How fragile we are
Pelle Mar 4th
It’s not like our blog is the buzz blog everybody is talking about yet - after all it hasn’t been running more than a few days. But imagine my disappointment when I discovered that our little blog, which made absolutely no harm to anyone, all of a sudden had disappeared from the face of the blogosphere.
Oh my my, to the battle stations… We tried loading static HTML-pages, looked through the php code, checked the database (I even made a manual back up), downloaded and uploaded casual files, altered the htaccess file and did all sorts of silly stuff, but we just couldn’t find the problem.
After several hours it turned out that someone - I will not mention any name, but let’s just say that I recently called him “my brilliant team member” - forgot a comma in a plug in we are using for the web site.
So that’s what it takes to make a site and its administration tools crash completely:
A single comma.
While I do not know so much about programming, I do know a thing or two about the structure of human languages.

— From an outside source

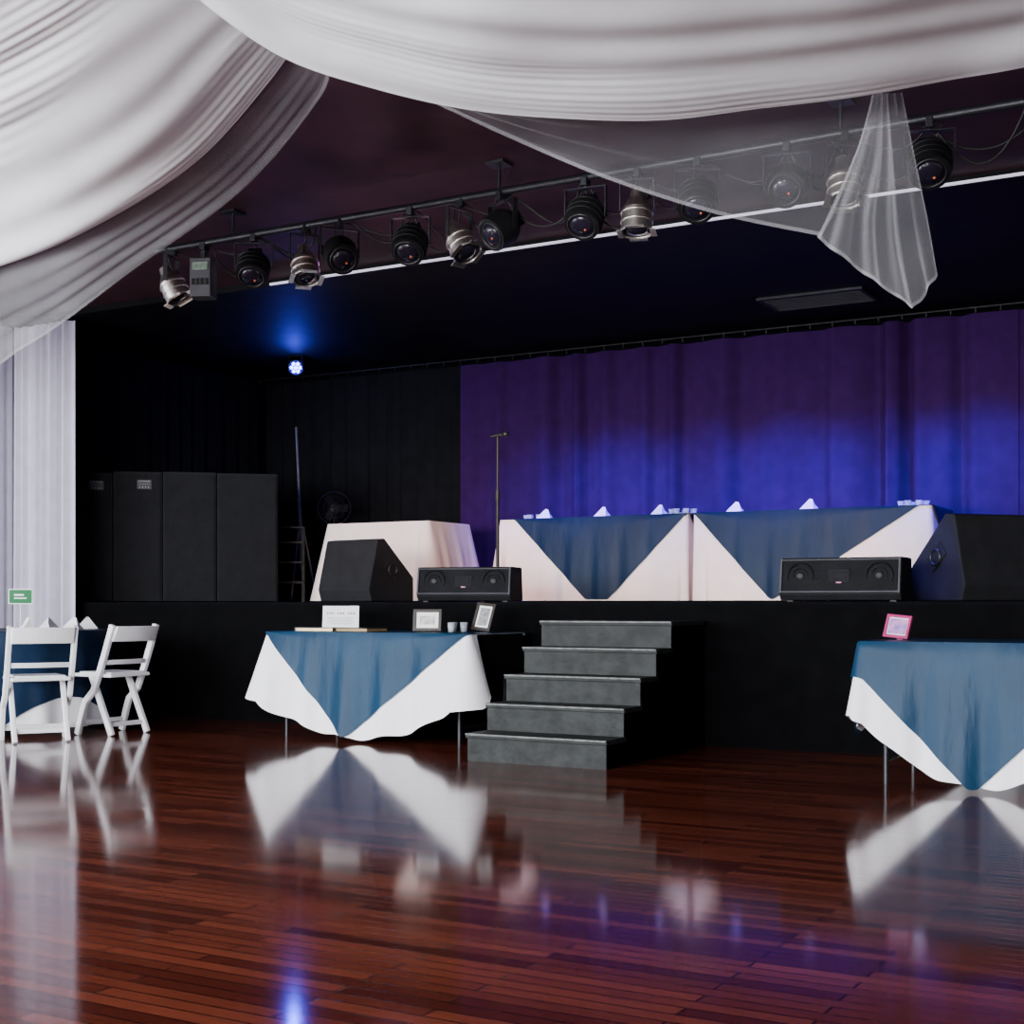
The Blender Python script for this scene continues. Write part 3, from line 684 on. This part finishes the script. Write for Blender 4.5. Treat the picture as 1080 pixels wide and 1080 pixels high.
rr=[
 [(-3.14,3.16,3.02),(-3.05,3.33,2.88),(-2.94,3.62,2.77),(-2.72,3.86,2.70),(-2.47,4.06,2.65),(-2.18,4.22,2.62),(-1.90,4.39,2.62),(-1.60,4.50,2.64),(-1.30,4.61,2.66),(-1.01,4.72,2.70),(-.75,4.75,2.71),(-.31,4.89,2.79),(.33,5.03,2.97)],
 [(-3.10,3.13,3.01),(-2.95,3.26,2.91),(-2.82,3.52,2.83),(-2.59,3.70,2.76),(-2.34,3.85,2.70),(-2.07,4.00,2.68),(-1.78,4.11,2.67),(-1.50,4.21,2.68),(-1.22,4.31,2.70),(-.95,4.41,2.73),(-.71,4.49,2.76),(-.29,4.56,2.81),(.31,4.67,2.96)],
 [(-3.05,3.09,3.00),(-2.86,3.20,2.94),(-2.67,3.37,2.86),(-2.44,3.50,2.79),(-2.18,3.59,2.73),(-1.93,3.73,2.71),(-1.66,3.83,2.70),(-1.39,3.93,2.71),(-1.13,4.02,2.72),(-.88,4.10,2.75),(-.66,4.17,2.78),(-.27,4.22,2.83),(.29,4.31,2.95)],
 [(-3.01,3.06,3.00),(-2.77,3.14,3.01),(-2.49,3.19,2.91),(-2.24,3.27,2.85),(-2.03,3.33,2.80),(-1.77,3.42,2.76),(-1.52,3.51,2.75),(-1.27,3.59,2.75),(-1.04,3.67,2.77),(-.80,3.74,2.79),(-.60,3.80,2.82),(-.25,3.89,2.87),(.26,3.95,2.97)],
 [(-2.96,3.03,3.02),(-2.61,3.00,3.07),(-2.28,2.96,3.01),(-1.99,2.95,2.95),(-1.75,2.92,2.87),(-1.54,2.98,2.84),(-1.32,3.05,2.83),(-1.10,3.11,2.83),(-.90,3.17,2.84),(-.69,3.23,2.86),(-.51,3.28,2.87),(-.21,3.33,2.89),(.22,3.35,2.95)],
]
loft('ceiling_drape',rr,M['drape'],'broad white voile swag hanging across the ceiling','drape',rip=folds(4.5,.006,12,.0008,26,pinch=.4),nv=280,nu=160)
s2=[ [(-2.92,4.38,2.92),(-2.49,4.51,2.81),(-2.08,4.63,2.77),(-1.68,4.74,2.76),(-1.24,4.88,2.77)],
     [(-2.92,4.43,2.90),(-2.57,4.58,2.71),(-2.23,4.71,2.54),(-1.87,4.86,2.40),(-1.53,5.00,2.31)]]
loft('sheer_drape',s2,M['sheer'],'transparent white sheer swag below the broad drape','drape',rip=folds(3,.010,16),nv=40,hem=['v1'])
s3=[ [(-1.33,4.94,2.78),(-1.37,4.92,2.61),(-1.43,4.88,2.44),(-1.50,4.84,2.27)],
     [(-1.29,4.91,2.77),(-1.30,4.90,2.53),(-1.33,4.88,2.33),(-1.33,4.88,2.12)],
     [(-1.25,4.87,2.75),(-1.23,4.88,2.51),(-1.21,4.90,2.24),(-1.17,4.92,1.99)],
     [(-1.22,4.94,2.77),(-1.18,4.97,2.55),(-1.14,4.99,2.33),(-1.11,5.01,2.12)]]
def tailrip(u,v):
    w=v*2*pi*4+.8*math.sin(u*3)
    return Vector((.004*math.cos(w*1.3),.014*u*(math.sin(w)+.4*math.sin(2.3*w+1+u*2)),0))
loft('sheer_tail',s3,M['sheer2'],'pointed sheer fabric tail hanging from the swag','drape',nv=96,nu=40,lin=True,rip=tailrip,hem=['u1','v0','v1'])
# ---------------------------------------------------------------- lights
def light(kind,name,loc,target,power,col,size=.5,sizey=None,spot=60,blend=.6):
    l=bpy.data.lights.new(name,kind); l.energy=power; l.color=col
    if kind=='AREA':
        l.size=size
        if sizey: l.shape='RECTANGLE'; l.size_y=sizey
    elif kind=='SPOT': l.spot_size=math.radians(spot); l.spot_blend=blend; l.shadow_soft_size=size
    else: l.shadow_soft_size=size
    o=bpy.data.objects.new(name,l); COL.objects.link(o); o.location=loc
    o.rotation_euler=(Vector(target)-Vector(loc)).to_track_quat('-Z','Y').to_euler()
    return o
light('AREA','window_daylight',(-4,YF+.25,1.9),(-4.5,6,.9),2650,(.95,.96,1),8,2.2)  # added area light; daylight from unseen windows assumed behind the camera
light('AREA','side_window_daylight',(XL+.25,1.5,1.8),(-3,6,1.0),1600,(.9,.94,1),7,2.2)  # added area light for daylight assumed to enter through the unseen left wall
# blue washers aimed at the purple curtain
for x,pw in((-6.3,340),(-5.6,800),(-4.75,620),(-3.9,950),(-3.1,600),(-2.3,950)):
    light('SPOT','blue_wash',(x+.1,10.2,3.25),(x,11.9,1.40),pw,(.055,.02,1),.06,spot=60,blend=1)
light('SPOT','blue_side_wash',(-4.1,8.9,3.3),(-2.05,9.45,1.25),900,(.12,.12,1),.06,spot=13)
light('POINT','blue_led_glow',(-8.62,10.75,3.2),(0,0,0),20,(.05,.07,1),.04)
light('SPOT','blue_led_beam',(-8.65,10.8,3.3),(-3,2,0),5,(.08,.1,1),.05,spot=50)
for x,tx_ in((-5.35,-5.6),(-3.09,-3.6),(-4.22,-7.3)):
    light('SPOT','warm_par_beam',(x,PY+.1,2.95),(tx_,10.9,1.20),600 if tx_>-7 else 430,(1,.58,.45),.08,spot=30,blend=.8)
light('SPOT','purple_ceiling_wash',(-5.5,8.0,2.3),(-4.6,6.9,3.5),14,(.8,.3,.6),.3,spot=130,blend=1)
w=bpy.data.worlds.new('world'); S.world=w; w.use_nodes=True
w.node_tree.nodes['Background'].inputs[0].default_value=(.5,.55,.7,1); w.node_tree.nodes['Background'].inputs[1].default_value=.25
# ---------------------------------------------------------------- camera
cd=bpy.data.cameras.new('camera'); co=bpy.data.objects.new('camera',cd); COL.objects.link(co)
cd.sensor_width=36; cd.lens=36*1450/1080; cd.shift_y=97/1080
co.location=(0,0,.95); co.rotation_euler=(pi/2,0,math.radians(29.7)); cd.clip_end=100
S.camera=co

For instance most kids in high schools in Denmark are taught that
- if you do not know when to use a comma, don’t use them at all
- if you know how to use a comma without disturbing the meaning of the sentence, do that
Eventually the students who master this can dwell into books for years, get actual knowledge about the syntax of Danish and maybe one fine morning claim to understand the rules at hand.
The rules of when and how to use commas in Danish have been the object of much debate and actually we’ve had quite a few competing systems over the years: grammatical, pausing (put out of use in 1996) and unified/new.
Grammatical and unified were combined into one comma in 2003 and thereby obfuscating matters even more.
My estimate is that less than 50 persons in Denmark can write a post the length of a standard page without making at least one error - and just to be clear: I’m not one of them, even though I graduated from the faculty of humanities and my parents have been teaching high school students Danish grammar since I was born.
No matter how serious these errors would be, they wouldn’t make the page or the entire book (including cover and ISBN) disappear!
We can get dual core 64-bit wireless laptops that run eight hours on batteries, but do we get even the faintest hint that our software isn’t working? No. Come on, we must do better than that!